David Chart's Japan Diary

May 8th 2004

Fish on a Stick Boys' Day banners by the pond near my flat.

Yes, it's been a while since there was an update. It's been Golden Week here in Japan, where four national holidays fall in a seven-day period. Thus, I've had quite a bit of time off school, and Sheila came from England to visit. We've been to Takayama and Kyoto, and Sheila's been to Nara, Hikone, and Himeji as well. It's been fun, but it hasn't left much time for writing diary entries. I've also now visited all the three star attractions in Kyoto, according to my guidebook, and I can see why they got that rating. The temple with one thousand life-size Buddha statues was particularly impressive. (No photographs allowed, though.)

One of the holidays, May 5th, was Boys' Day. Girls' Day is March 3rd, and isn't a national holiday (and are we surprised?). Anyway, on Boys' Day, and for a while running up to it, it's traditional to put out carp banners on a pole with a windmill on the top. The windmill vanes are made like the fletching on arrows, because the point of Boys' Day is to encourage boys to grow up into big, strong samurai. Or something.

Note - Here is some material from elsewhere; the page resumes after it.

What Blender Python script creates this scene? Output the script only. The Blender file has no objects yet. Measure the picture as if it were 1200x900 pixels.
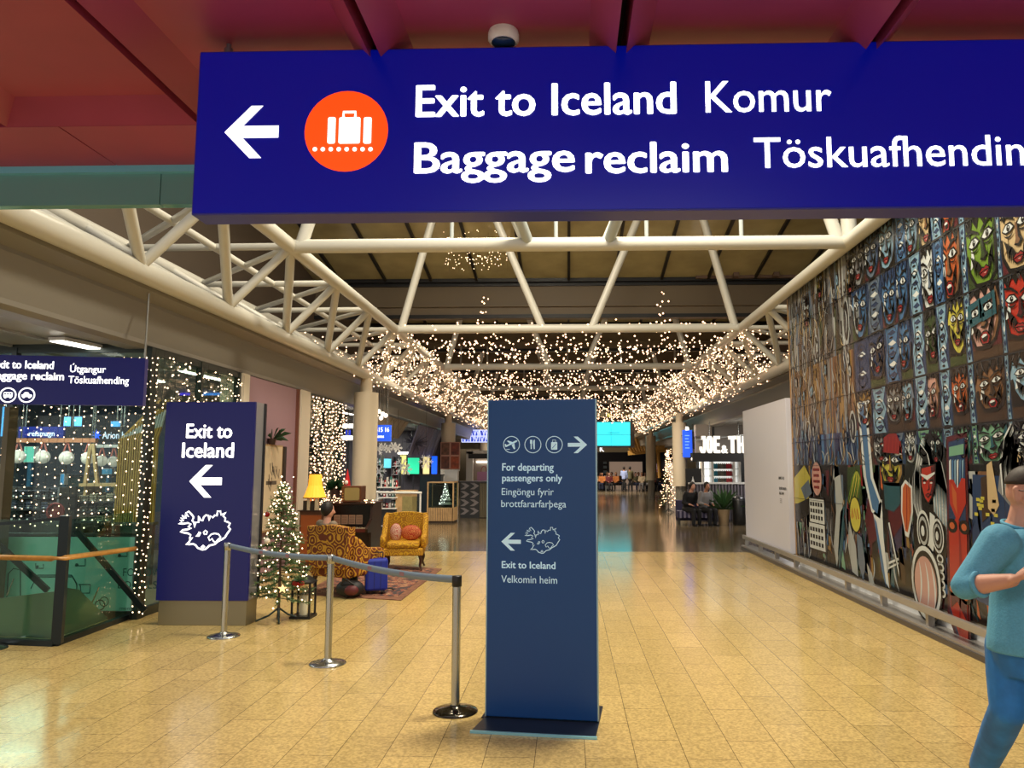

I'm very busy right now, because there's a deadline for Ars Magica looming, and I still have quite a bit of work to do. This means that I'm cutting back on homework. I've told Imase-sensei this, so at least he has some warning, but it's still not good. I didn't do that well on the first big test, admittedly without studying for it, and an awful lot of what we're learning isn't going in properly. I need to practise and use it repeatedly, and I can't do that while freelancing. On the other hand, I enjoy the freelancing much more than I enjoy the Japanese, at least right now, and I actually get paid for the freelancing.

Japanese is still difficult. I'm still having trouble adjusting to being distinctly average in an academic context. That's Just Not Right. I am average, though -- I'm not, I think, a noticeably weak student. I certainly hope not, anyway. I still want to know what's happened to my brain in the last few years, though. Anyway, it's good for the soul to have to work for something. It was reassuring when one of my classmates told me that she didn't feel like she was making any progress either, last week. At least I'm not the only one who feels that way.

The sudden workload means that I have no idea at all when I'll catch up on the diary for the family visit. And then there's Sheila's visit. And Dad and Joy are coming in the not too distant future... It is possible that there will be gaps. I hope not, but we'll just have to see.